■ REQUIRED WORK:
Skip the pictures and repeat each line of the data exactly.

■ DATASET:
· · · · ·
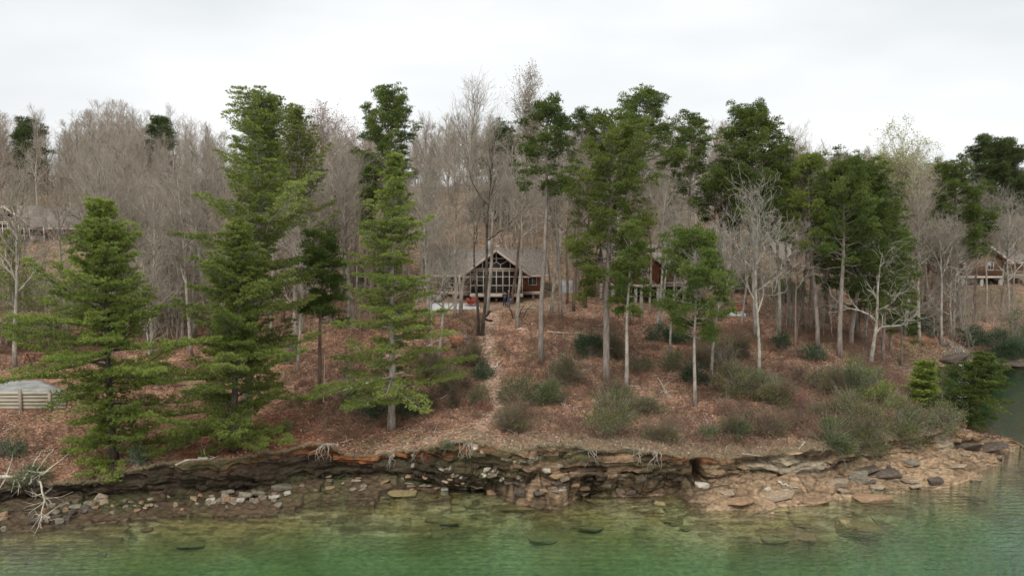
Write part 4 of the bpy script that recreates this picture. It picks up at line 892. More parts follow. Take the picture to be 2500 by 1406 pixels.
# ------------------------------------------------------------------ retaining wall and yard objects
wr = empty('retaining_wall', (PT(70, 1000, 60)[0], 60.1, 3.3), 'horizontal plank retaining wall below the grey terrace at the left edge', 'retaining wall'); wr['kind'] = 'thing'
x0, x1 = PT(-60, 1000, 60)[0] - wr.location.x, PT(160, 1000, 60)[0] - wr.location.x
m_ = MB()
for i in range(7): m_.box(x0, x1, -.05 + .012 * (i % 2), .12, -.3 + i * .28, -.3 + i * .28 + .262)
m_.build('planks', M['plank'], wr)
for px in (-20, 52, 124):
    m_ = MB(); x = PT(px, 1000, 60)[0] - wr.location.x; m_.box(x - .11, x + .11, -.2, -.053, -.5, 1.85); m_.build('post', M['deckwood'], wr)
def adir(px, Y, rz, label, zoff=0, group='red armchairs on the patios'):
    x = PT(px, 740, Y)[0]; r = empty('adirondack_chair', (x, Y, hgt(x, Y) + zoff), label, 'chair', group, rz)
    m = MB(); m.slab([(-.28, -.3, .38), (.28, -.3, .38), (.28, .25, .26), (-.28, .25, .26)], .03); m.build('seat', M['red_paint'], r)
    m = MB()
    for i in range(5):
        a = (-.26 + i * .13, .24, .24); hgt_ = .92 - .05 * abs(i - 2); m.bar(a, (a[0], .52, hgt_), .11, .025)
    m.build('backrest', M['red_paint'], r)
    for sg in (-1, 1):
        m = MB(); m.box(sg * .36 - .07, sg * .36 + .07, -.36, .36, .54, .565); m.build('armrest', M['red_paint'], r)
        m = MB(); m.box(sg * .33 - .02, sg * .33 + .02, -.34, -.24, 0, .54); m.build('leg', M['red_paint'], r)
        m = MB(); m.bar((sg * .28, -.3, .34), (sg * .28, .62, .03), .03, .1, up=(0, 0, 1)); m.build('leg', M['red_paint'], r)
    return r
adir(1150, 88.6, .9, 'red slatted armchair on the pale patio, left one of the pair', .2)
adir(1160, 88.9, .3, 'red slatted armchair on the pale patio, right one nearer the cabin', .2)
adir(1800, 89.4, -.4, 'red slatted armchair on the small patio right of the red cabin', .2)
sw = empty('swing_frame', tuple(atY(98, 68)), 'brown red wooden A frame swing stand above the grey terrace', 'swing')
m = MB(); m.bar((-1.5, 0, 1.25), (1.5, 0, 1.25), .12, .12); m.build('crossbeam', M['brown_paint'], sw)
for x in (-1.35, 1.35):
    for sg in (-1, 1):
        m = MB(); m.bar((x, 0, 1.3), (x + .1 * sg, sg * .6, -.1), .09, .09, up=(1, 0, 0)); m.build('leg', M['brown_paint'], sw)
m = MB(); m.box(-.7, .7, -.25, .25, .4, .45); m.box(-.7, .7, .2, .25, .45, .85); m.build('seat', M['brown_paint'], sw)
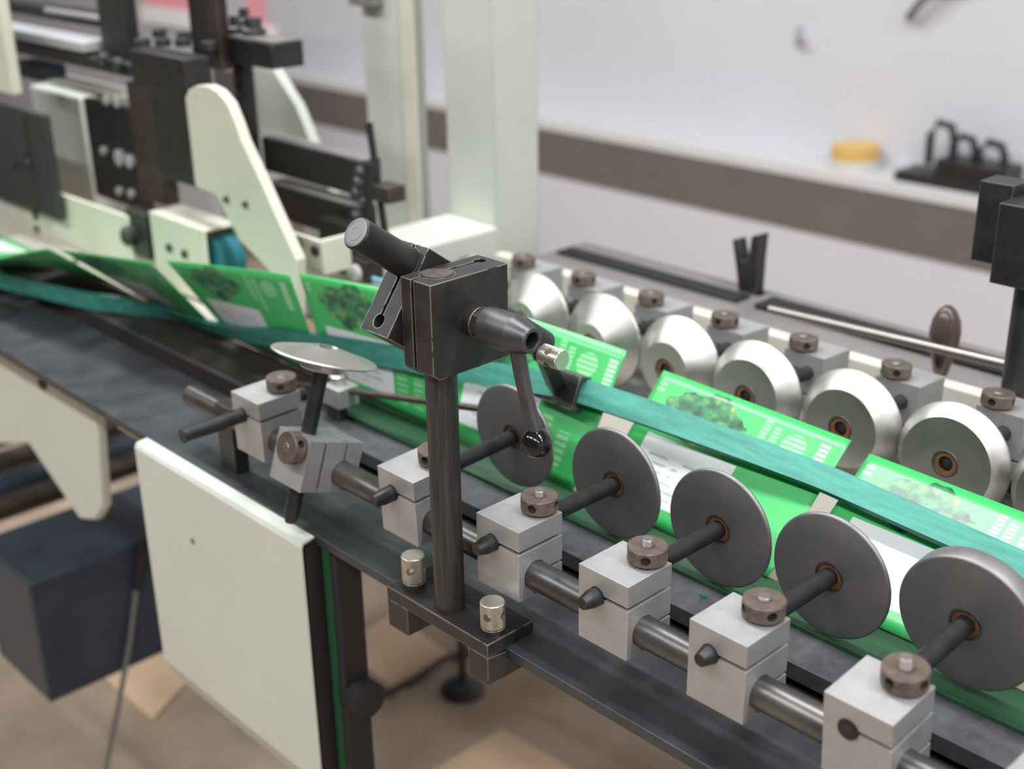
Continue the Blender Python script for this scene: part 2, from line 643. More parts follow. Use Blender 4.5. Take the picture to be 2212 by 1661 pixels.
· · · · ·
■ SOLUTION TO THE PROBLEM:
Write part 4 of the bpy script that recreates this picture. It picks up at line 892. More parts follow. Take the picture to be 2500 by 1406 pixels.
# ------------------------------------------------------------------ retaining wall and yard objects
wr = empty('retaining_wall', (PT(70, 1000, 60)[0], 60.1, 3.3), 'horizontal plank retaining wall below the grey terrace at the left edge', 'retaining wall'); wr['kind'] = 'thing'
x0, x1 = PT(-60, 1000, 60)[0] - wr.location.x, PT(160, 1000, 60)[0] - wr.location.x
m_ = MB()
for i in range(7): m_.box(x0, x1, -.05 + .012 * (i % 2), .12, -.3 + i * .28, -.3 + i * .28 + .262)
m_.build('planks', M['plank'], wr)
for px in (-20, 52, 124):
    m_ = MB(); x = PT(px, 1000, 60)[0] - wr.location.x; m_.box(x - .11, x + .11, -.2, -.053, -.5, 1.85); m_.build('post', M['deckwood'], wr)
def adir(px, Y, rz, label, zoff=0, group='red armchairs on the patios'):
    x = PT(px, 740, Y)[0]; r = empty('adirondack_chair', (x, Y, hgt(x, Y) + zoff), label, 'chair', group, rz)
    m = MB(); m.slab([(-.28, -.3, .38), (.28, -.3, .38), (.28, .25, .26), (-.28, .25, .26)], .03); m.build('seat', M['red_paint'], r)
    m = MB()
    for i in range(5):
        a = (-.26 + i * .13, .24, .24); hgt_ = .92 - .05 * abs(i - 2); m.bar(a, (a[0], .52, hgt_), .11, .025)
    m.build('backrest', M['red_paint'], r)
    for sg in (-1, 1):
        m = MB(); m.box(sg * .36 - .07, sg * .36 + .07, -.36, .36, .54, .565); m.build('armrest', M['red_paint'], r)
        m = MB(); m.box(sg * .33 - .02, sg * .33 + .02, -.34, -.24, 0, .54); m.build('leg', M['red_paint'], r)
        m = MB(); m.bar((sg * .28, -.3, .34), (sg * .28, .62, .03), .03, .1, up=(0, 0, 1)); m.build('leg', M['red_paint'], r)
    return r
adir(1150, 88.6, .9, 'red slatted armchair on the pale patio, left one of the pair', .2)
adir(1160, 88.9, .3, 'red slatted armchair on the pale patio, right one nearer the cabin', .2)
adir(1800, 89.4, -.4, 'red slatted armchair on the small patio right of the red cabin', .2)
sw = empty('swing_frame', tuple(atY(98, 68)), 'brown red wooden A frame swing stand above the grey terrace', 'swing')
m = MB(); m.bar((-1.5, 0, 1.25), (1.5, 0, 1.25), .12, .12); m.build('crossbeam', M['brown_paint'], sw)
for x in (-1.35, 1.35):
    for sg in (-1, 1):
        m = MB(); m.bar((x, 0, 1.3), (x + .1 * sg, sg * .6, -.1), .09, .09, up=(1, 0, 0)); m.build('leg', M['brown_paint'], sw)
m = MB(); m.box(-.7, .7, -.25, .25, .4, .45); m.box(-.7, .7, .2, .25, .45, .85); m.build('seat', M['brown_paint'], sw)
Continue the Blender Python script for this scene: part 2, from line 643. More parts follow. Use Blender 4.5. Take the picture to be 2212 by 1661 pixels.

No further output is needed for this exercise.